The 63 year old politician who served as the First Minister of Scotland from 2007 to 2014 and the leader of the Scottish National Party (SNP) for over twenty years from 1990 to 2000 and then from 2004 to 2014, reportedly touched the bottom and breasts of a former Scottish government female staff member.

According to Scottish newspaper, The Daily Record, the woman allegedly told investigators that it actually took repeated requests to stop Mr. Salmond’s advances at her.

The woman noted that the incident happened in the bedroom one night in December 2013 at the Bute House, Edinburgh, when she was alone with the former First Minister who had been drinking.

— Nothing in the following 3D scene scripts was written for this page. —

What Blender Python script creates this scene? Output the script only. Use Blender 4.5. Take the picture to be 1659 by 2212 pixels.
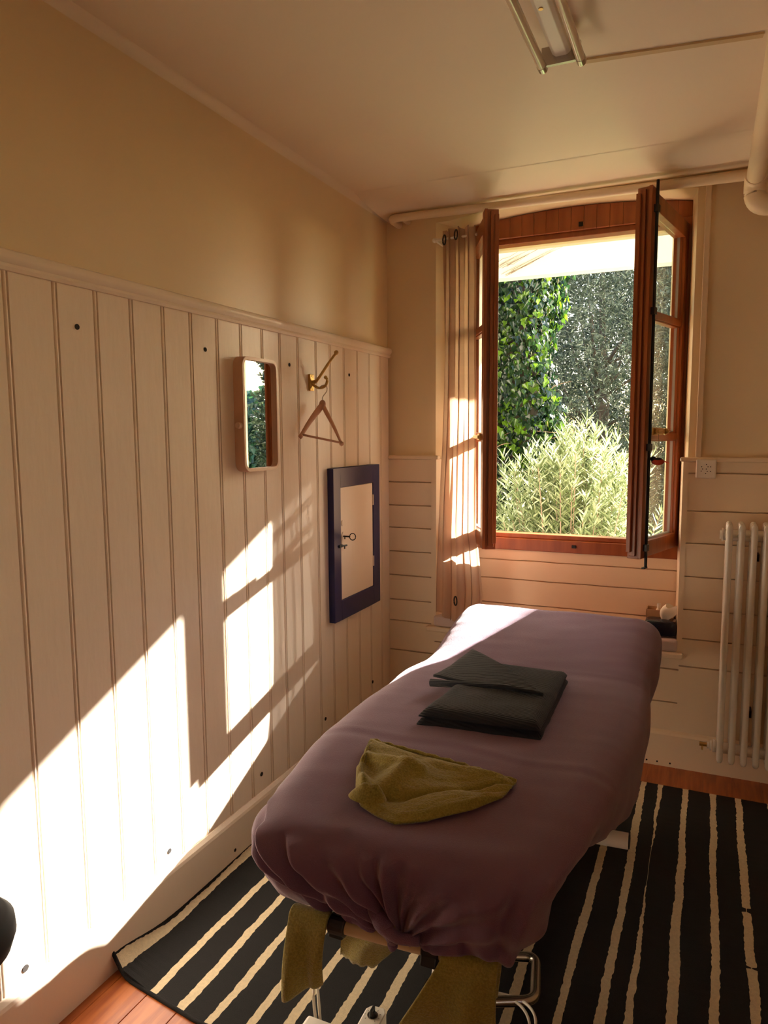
import bpy, bmesh, math, random
import numpy as np
from mathutils import Vector, Matrix, noise as mnoise
random.seed(7); rng = np.random.default_rng(7)
for o in list(bpy.data.objects): bpy.data.objects.remove(o)
C = bpy.context.scene
COL = C.collection
PI = math.pi
rad = math.radians

# ------------------------------------------------------------ camera
cam_d = bpy.data.cameras.new('camera'); cam = bpy.data.objects.new('camera', cam_d); COL.objects.link(cam)
YAW, PITCH, ROLL, F = .42189, -.10876, -.00688, 1553.5
fwd = Vector((-math.sin(YAW)*math.cos(PITCH), math.cos(YAW)*math.cos(PITCH), math.sin(PITCH)))
rt = Vector((math.cos(YAW), math.sin(YAW), 0)); up = rt.cross(fwd)
r2 = math.cos(ROLL)*rt + math.sin(ROLL)*up; u2 = -math.sin(ROLL)*rt + math.cos(ROLL)*up
cm = Matrix((r2, u2, -fwd)).transposed().to_4x4(); cm.translation = Vector((1.5013, 0, 1.5242))
cam.matrix_world = cm
cam_d.sensor_fit = 'VERTICAL'; cam_d.sensor_height = 36; cam_d.lens = F*36/2212
cam_d.clip_start = .02
C.camera = cam

# ------------------------------------------------------------ light
SUN = Vector((-1, -2.21, -1.03))
EXPOSURE = 1.38
w = bpy.data.worlds.new('world'); C.world = w; w.use_nodes = True
nt = w.node_tree; bg = nt.nodes['Background']
sky = nt.nodes.new('ShaderNodeTexSky'); sky.sky_type = 'NISHITA'; sky.sun_disc = False
sky.sun_elevation = math.atan2(-SUN.z, math.hypot(SUN.x, SUN.y)); sky.sun_rotation = math.atan2(-SUN.x, -SUN.y)
sky.altitude = 400; sky.air_density = 1.3; sky.dust_density = 2.0
nt.links.new(sky.outputs[0], bg.inputs[0]); bg.inputs[1].default_value = 0.44
sd = bpy.data.lights.new('sun', 'SUN'); so = bpy.data.objects.new('sun', sd); COL.objects.link(so)
sd.energy = 24; sd.color = (1, .92, .83); sd.angle = rad(.6)
so.rotation_euler = SUN.to_track_quat('-Z', 'Y').to_euler()
so.location = (4, 8, 6)
pd = bpy.data.lights.new('window_portal', 'AREA'); po = bpy.data.objects.new('window_portal', pd); COL.objects.link(po)
pd.shape = 'RECTANGLE'; pd.size = .98; pd.size_y = 1.5; pd.cycles.is_portal = True
po.location = (.86, 3.72, 1.73); po.rotation_euler = (rad(-90), 0, 0)
pd2 = bpy.data.lights.new('window_portal', 'AREA'); po2 = bpy.data.objects.new('window_portal', pd2); COL.objects.link(po2)  # portal for the added fill window behind the camera
pd2.shape = 'RECTANGLE'; pd2.size = .9; pd2.size_y = .5; pd2.cycles.is_portal = True
po2.location = (3.38, -1.05, 1.95); po2.rotation_euler = (0, rad(90), 0)
C.view_settings.view_transform = 'Standard'; C.view_settings.look = 'None'
C.view_settings.exposure = EXPOSURE; C.view_settings.gamma = 1; C.view_settings.use_curve_mapping = False
try:
    C.cycles.max_bounces = 16; C.cycles.diffuse_bounces = 10; C.cycles.transparent_max_bounces = 24
    C.cycles.sample_clamp_indirect = 8
except Exception: pass

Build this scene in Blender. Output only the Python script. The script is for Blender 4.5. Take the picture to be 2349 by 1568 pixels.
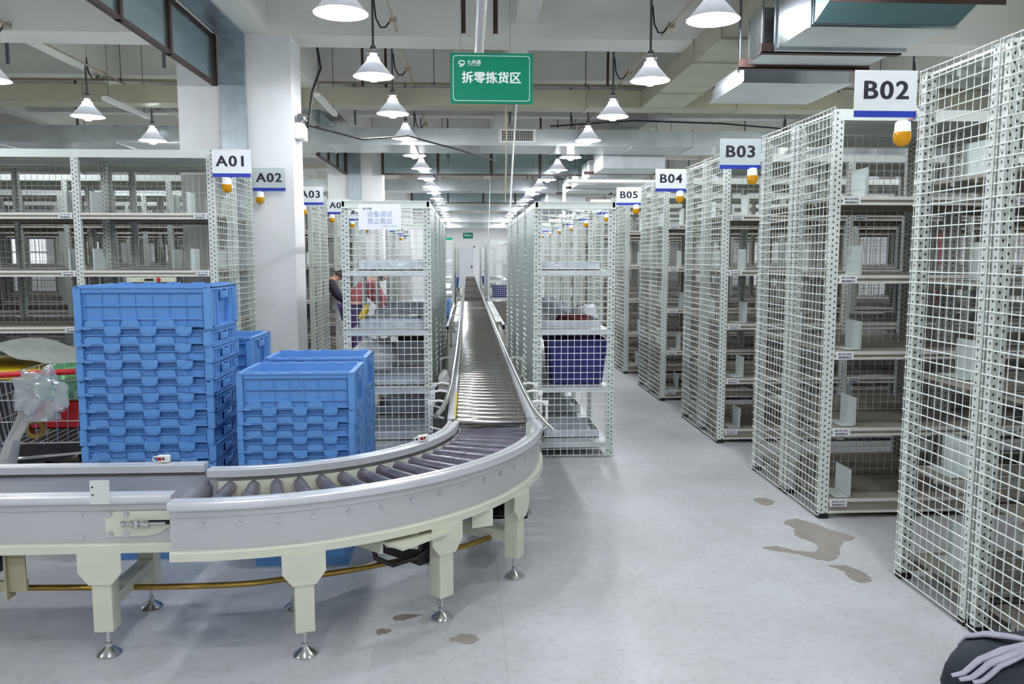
import bpy, math, random
from mathutils import Vector, Matrix
random.seed(7)
sc = bpy.context.scene
for o in list(bpy.data.objects):
    bpy.data.objects.remove(o)
COL = sc.collection
PI = math.pi
S, C = math.sin, math.cos

# ---------------------------------------------------------------- camera, world, exposure
cam_d = bpy.data.cameras.new('camera')
cam_d.sensor_width = 36.0
cam_d.lens = 36.0 * 1830.0 / 2349.0
cam_d.clip_start, cam_d.clip_end = 0.05, 200
cam = bpy.data.objects.new('camera', cam_d)
COL.objects.link(cam)
_ph, _ps = math.radians(6.05), math.radians(3.19)
_f = Vector((S(_ps)*C(_ph), C(_ps)*C(_ph), -S(_ph)))
_r = Vector((C(_ps), -S(_ps), 0))
_u = Vector((S(_ps)*S(_ph), C(_ps)*S(_ph), C(_ph)))
cam.matrix_world = Matrix(((_r.x, _u.x, -_f.x, 0), (_r.y, _u.y, -_f.y, 0), (_r.z, _u.z, -_f.z, 1.55), (0, 0, 0, 1)))
sc.camera = cam
w = bpy.data.worlds.new('world'); sc.world = w
w.use_nodes = True
w.node_tree.nodes['Background'].inputs[0].default_value = (0.8, 0.87, 1.0, 1)
w.node_tree.nodes['Background'].inputs[1].default_value = 1.0
sc.view_settings.view_transform = 'Standard'
sc.view_settings.look = 'None'
sc.view_settings.exposure = 0.0
sc.view_settings.gamma = 1.0
sc.view_settings.use_curve_mapping = False
sc.cycles.max_bounces = 6
sc.cycles.diffuse_bounces = 4
sc.cycles.glossy_bounces = 3
sc.cycles.use_adaptive_sampling = True
sc.cycles.adaptive_threshold = 0.035
sc.cycles.adaptive_min_samples = 16
sc.cycles.transmission_bounces = 3
sc.cycles.transparent_max_bounces = 6
sc.cycles.caustics_reflective = False
sc.cycles.caustics_refractive = False
sc.cycles.sample_clamp_indirect = 12.0
sc.cycles.use_denoising = True
LAMP_EMIT = 385.0      # bulb emission strength of every pendant lamp

# ---------------------------------------------------------------- materials
def lin(c):
    return tuple(((v/255.0)/12.92 if v/255.0 <= 0.04045 else ((v/255.0+0.055)/1.055)**2.4) for v in c)
M = {}
def mat(name, rgb, rough=0.5, metal=0.0, spec=0.5, var=0.0, scale=6.0, bump=0.0, emit=None):
    m = bpy.data.materials.new(name); m.use_nodes = True
    nt = m.node_tree; b = nt.nodes['Principled BSDF']
    c = lin(rgb)
    b.inputs['Base Color'].default_value = (*c, 1)
    b.inputs['Roughness'].default_value = rough
    b.inputs['Metallic'].default_value = metal
    b.inputs['Specular IOR Level'].default_value = spec
    if var > 0:
        tc = nt.nodes.new('ShaderNodeTexCoord'); n = nt.nodes.new('ShaderNodeTexNoise')
        n.inputs['Scale'].default_value = scale; n.inputs['Detail'].default_value = 5
        nt.links.new(tc.outputs['Object'], n.inputs['Vector'])
        r = nt.nodes.new('ShaderNodeValToRGB')
        r.color_ramp.elements[0].position = 0.3; r.color_ramp.elements[1].position = 0.7
        r.color_ramp.elements[0].color = (*[v*(1-var) for v in c], 1)
        r.color_ramp.elements[1].color = (*[min(1, v*(1+var*0.6)) for v in c], 1)
        nt.links.new(n.outputs['Fac'], r.inputs['Fac']); nt.links.new(r.outputs['Color'], b.inputs['Base Color'])
        if bump > 0:
            bp = nt.nodes.new('ShaderNodeBump'); bp.inputs['Strength'].default_value = bump; bp.inputs['Distance'].default_value = 0.02
            nt.links.new(n.outputs['Fac'], bp.inputs['Height']); nt.links.new(bp.outputs['Normal'], b.inputs['Normal'])
    if emit:
        b.inputs['Emission Color'].default_value = (*emit[0], 1); b.inputs['Emission Strength'].default_value = emit[1]
    M[name] = m
    return m

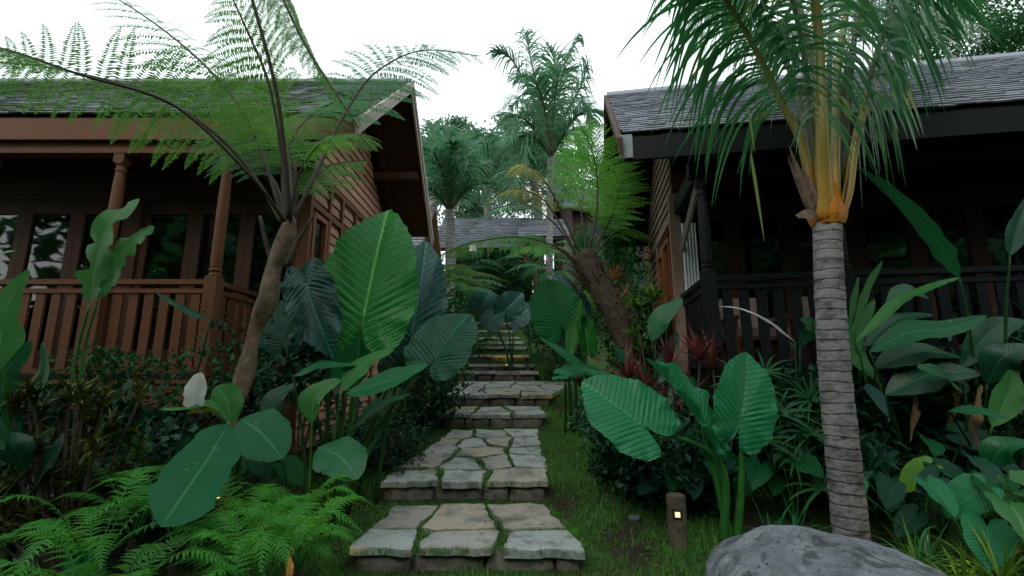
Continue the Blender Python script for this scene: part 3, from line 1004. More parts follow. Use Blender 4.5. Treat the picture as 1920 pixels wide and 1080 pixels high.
hL, FL = house('timber_house', 'red brown timber house on the left with mossy shingle roof and a railed verandah', (-1.6, 4.4), 0, True,
    3.89, 5.72, 2.08, 7.5, .84, 1.4, .1, .80, 1.16, 2.15,
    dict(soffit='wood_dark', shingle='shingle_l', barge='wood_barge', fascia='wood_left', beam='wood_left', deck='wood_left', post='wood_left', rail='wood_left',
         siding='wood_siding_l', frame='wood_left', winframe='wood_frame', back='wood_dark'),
    dict(open=[(.83, 1.25, 1.3, 3.15)], belt=[3.2, 3.62], studs=[1.3, 1.72, 2.25, 2.85, 3.45], curtain=True),
    [1.4, 2.52, 3.9], .27)
hR, FR = house('timber_house', 'dark timber house on the right with grey shingle roof and black painted verandah', (1.12, 4.3), 9.5, False,
    3.61, 5.38, 2.05, 8.5, .74, .80, .28, 1.5, 1.22, 2.18,
    dict(soffit='wood_black', shingle='shingle_r', barge='wood_dark', fascia='wood_black', beam='wood_black', deck='wood_black', post='wood_black', rail='wood_black',
         siding='wood_siding_r', frame='wood_siding_r', winframe='wood_frame', back='wood_dark'),
    dict(open=[(1.62, 2.1, 1.3, 3.0), (2.16, 2.62, 1.3, 2.95)], belt=[3.15], studs=[2.7], curtain=False),
    [.80, 2.02, 5.4], .27)
def right_extras():
    # knee brace and curtain of the right verandah, pale end of the header beam
    F = FR
    mb = MB(); a = F @ V((.80, .30, 2.62)); 
    c = [F @ V((.80, 1.45, 2.75)), F @ V((.80, .42, 3.2))]
    mb.tube(c, .035, 4)
    mb.build('knee_brace', M['wood_barge'], hR)
    mb = MB(); mb.box(-.03, .10, -.045, -.022, 3.35, 3.60, F); mb.build('fascia_end', M['curtain_pale'], hR, fix=True)
    curtain_part(hR, F, 1.42, .80, .98, 1.3, 3.1, False)
right_extras()

def chair(x, y, lab):
    F = FR
    b = F @ V((x, y, 1.22))
    t = thing('verandah_chair', lab, 'chair', b, 'chairs on the dark verandah')
    def bp(nm, mat, *bx):
        mb = MB()
        for q in bx: mb.box(*q, F)
        return mb.build(nm, M[mat], t, fix=True)
    z = 1.22
    bp('seat', 'wood_left', (x, x + .55, y, y + .55, z + .34, z + .38))
    bp('cushion', 'cushion', (x + .02, x + .53, y + .0, y + .5, z + .38, z + .47))
    bp('backrest', 'cushion', (x + .03, x + .52, y + .5, y + .6, z + .42, z + .85))
    for dx in (0, .5):
        for dy in (0, .5): bp('leg', 'wood_left', (x + dx, x + dx + .05, y + dy, y + dy + .05, z, z + .34))
        bp('armrest', 'wood_left', (x + dx - .01, x + dx + .06, y, y + .55, z + .56, z + .6), (x + dx, x + dx + .04, y + .01, y + .05, z + .38, z + .56))
chair(1.1, .6, 'cushioned wooden chair nearest the corner column of the dark verandah')
chair(1.95, .6, 'cushioned wooden chair on the dark verandah, just left of the palm trunk')

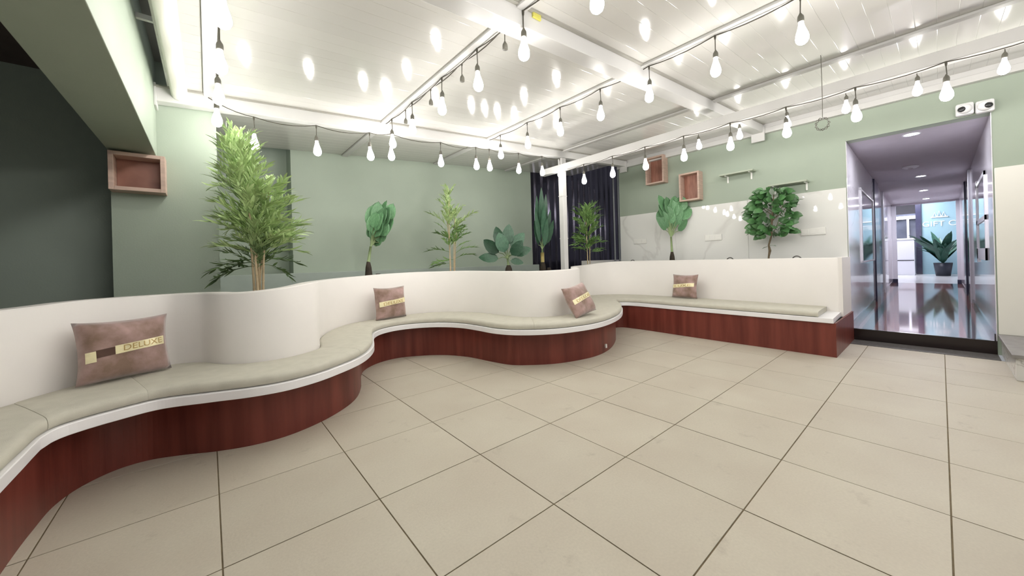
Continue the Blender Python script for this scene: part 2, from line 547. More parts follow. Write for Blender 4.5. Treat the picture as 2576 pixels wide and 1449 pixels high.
# low beam with lamps, beside the post
lb = empty('lamp_beam', (4.40, 2.0, 2.64), 'long low white beam fixed to the post, with a row of bulbs under it', 'beam')
box('section', 4.37, 4.47, -3.2, 4.38, 2.592, 2.69, M['beam'], lb, 0.004)
po = empty('steel_post', (4.525, 4.02, 0), 'tall square white steel post behind the curved backrest', 'post')
box('shaft', 4.478, 4.572, 3.975, 4.065, 0.80, roof(4.47) - 0.122, M['beam'], po, 0.004)
box('base_plate', 4.43, 4.62, 3.93, 4.11, 0.79, 0.802, M['beam'], po)
for z in (2.2, 1.5):
    box('clip', 4.474, 4.576, 3.971, 4.069, z, z + 0.012, M['beam'], po)
# pipe along the concrete beam
pp = empty('drain_pipe', (-0.16, 3.9, 2.58), 'thick cream drain pipe under the roof beside the concrete beam', 'pipe')
bm = bmesh.new(); tube(bm, [(-0.15, 3.98, 2.585), (-0.15, 1.0, 2.585), (-0.15, -3.2, 2.585)], 0.052, 16)
link('pipe_run', bm, M['panel_cream'], pp, smooth=True)
box('bracket_arm', -0.30, -0.16, 3.05, 3.075, 2.66, 2.69, M['beam'], pp)
# two conduits by the free end of the right wall
for x, lab in ((6.69, 'thin grey conduit by the corrugated sheet, nearer the white post'), (6.86, 'thin grey conduit by the corrugated sheet, nearer the green wall')):
    bm = bmesh.new(); tube(bm, [(x, 4.5, 0.3), (x, 4.5, 2.0), (x, 4.5, 3.4)], 0.018, 8)
    tag(link('conduit', bm, mat('conduit_grey', (0.33, 0.34, 0.36), 0.4), None, True), lab, 'pipe')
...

Salmond is accused of telling her to move from one of the public rooms to his bedchamber where he allegedly offered her drink, which she rejected. He then told her to get into bed before he lay on top of her and kissed her, touching her bottom and breasts.

She had to repeatedly ask him to stop before he listened.

There are reports of Mr. Salmond harassment and conduct of unwanted sexual advances during his time in office. There is also a second individual who reportedly complained of his behaviour.

The politician who described the allegations as “patently ridiculous” had however vehemently denied the allegations, saying that he has never sexually harassed anyone.

“I have made many mistakes in my life, political and personal, but I have not sexually harassed anyone and I certainly have not been engaged in criminality,” he said.

The opposition parties however demanded full transparency and called on Mrs. Sturgeon to reveal the discussions in the three meetings with Mr. Salmond.

Scottish Labour had requested the SNP to suspend Salmond. “Not to do so will send the wrong message to members in her party and the people of Scotland,” MSP Rhoda Grant said.

According to Sturgeon however, there was no legal basis on which to suspend the former First Minister from the SNP, adding that in other cases where SNP politicians had been suspended, the investigations had been carried out by the party. But Mr. Salmond’s case was not reported to the SNP directly.

“It’s been a Scottish Government investigation and for legal reasons right now, the information cannot be shared with the SNP,”  she said.

Labour noted that it would like to know whether the former First Minister had asked his successor to intervene in the investigation. It further submitted freedom of information requests in an effort to expose what was discussed between Sturgeon, Mr. Salmond and Mr. Peter Murrell, the Chief Executive of SNP who is the husband of the First Minister.

Ms Grant noted that a safe space for other women to come forward in future could not be created if they knew “the head of the government investigating their claims is prepared to meet with the alleged perpetrator on multiple occasions and subsequently refuse to reveal what was said”.

“It would be completely unacceptable if the details of those meetings remain hidden from the Scottish people.

“That is why I have today submitted a series of Freedom of Information requests to try and give the public as much detail over what their current and former first ministers discussed.

“Members of the public understand that the government will be restricted in some regards due to Mr Salmond’s legal action against them, but basic details surrounding these meetings should be released to them.

“The allegations against Alex Salmond are incredibly serious. His meetings with the head of a government that was investigating him must not be kept under wraps,” she said.